All true, except near the end of the Guardian Angels campaign, where Nameless had a godawfully high Knowledge bonus in almost everything, so if the PCs encountered something from the standard MM, I told him he knew everything about it.
That's the prime reason I try to incorporate reskinning into my GM technique. Secondary, I like to have new creatures, but I don't have the mechanical intuition to always tell when one of my whole cloth creations is too easy or too difficult for my players' characters--and I'd rather not unintentionally TPK them. It's best to not duplicate work if I can avoid it, I say.
Luckily, I'm very good at working out mechanics (both in evaluating something at first glance and making up stuff on the fly), so I've rarely had occasions where I miscalculated how tough something would be to fight.

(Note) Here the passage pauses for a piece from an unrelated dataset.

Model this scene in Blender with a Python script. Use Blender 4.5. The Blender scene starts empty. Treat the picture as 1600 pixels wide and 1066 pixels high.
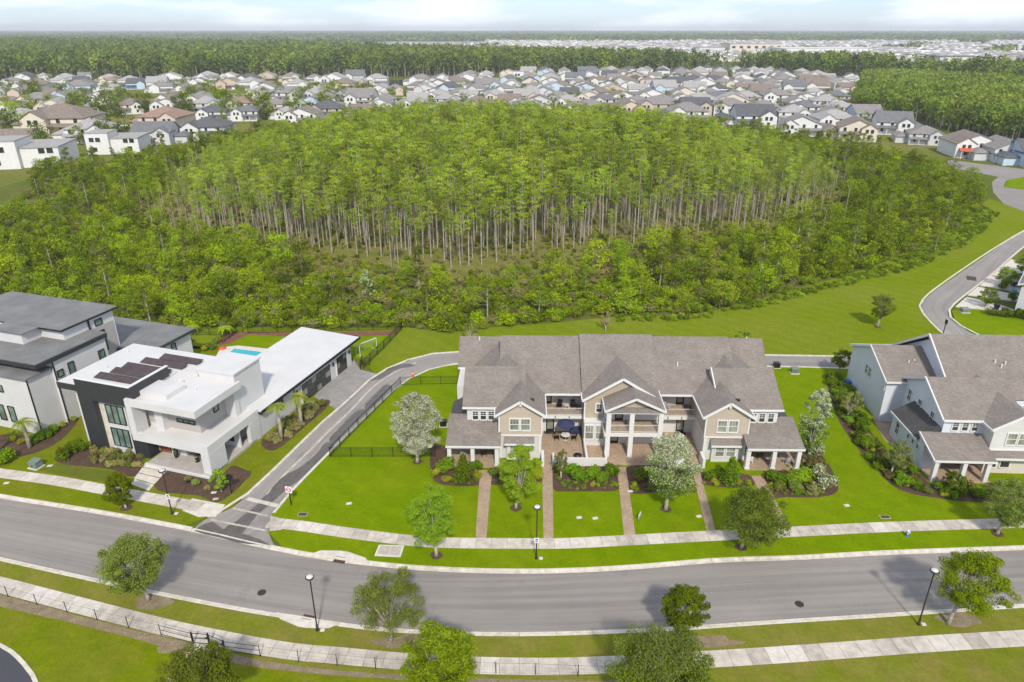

That said, there's so much work in DMing that I try to keep extra time to a minimum, hence the use of existing material wherever possible.
Shil, you said you don't do much planning in advance--do you stop your sessions after your players make a big "choice" which affects what scenario you'd do next, and plan out that stretch of the adventure, or do you literally just have a stack of NPCs (enemies, allies, and indifferent) and make it all up on the fly?
Somewhere in between. I definitely don't make it all up on the fly, but since I'm big on PC/player choice driving direction and in certain situations (a lot of the time in Sharn, for example) I can't really predict where PCs will go next, I'm always ready to deal with things I haven't prepped for. In general, when I start a session I have a few encounters (not necessarily combat) planned which I think PCs might run into and some general information I think I might need, and that's about it. Anything I didn't include or plan for I just wing when needed.
I don't think I've ever ended a session purely because the PCs made a big choice I didn't plan for, and I've run a couple of combat encounters (though very few) where I had no stats ready whatsoever. Since I can crunch numbers pretty well in my head, I just picked AC, attacks, damage, saves, etc. which seemed reasonable (and in 3e you can get a very wide range, so I knew I was in the right ballpark) and ran with it. I've gathered after talking to my players that they never knew which one was planned and which one wasn't
I'm trying to determine how much advance planning I personally want to do for my campaign. I don't want to railroad the players too much because I have some folks I haven't played with before and so I don't know what the group's interests will be in the game. (I know I've already got some of them quaking because I informed them that I shall be using the sanity variant.)
I'm a big fan of trying to do a good mix of what works for the players and, of course, what suits you as a DM, so I'd get as much feedback as possible before and during the game. And be prepared for the fact that many people can't really articulate what they want.
And Shil seems like a veritable font of RBDM advice. :3
I aim to please
Let me know if you have any other questions.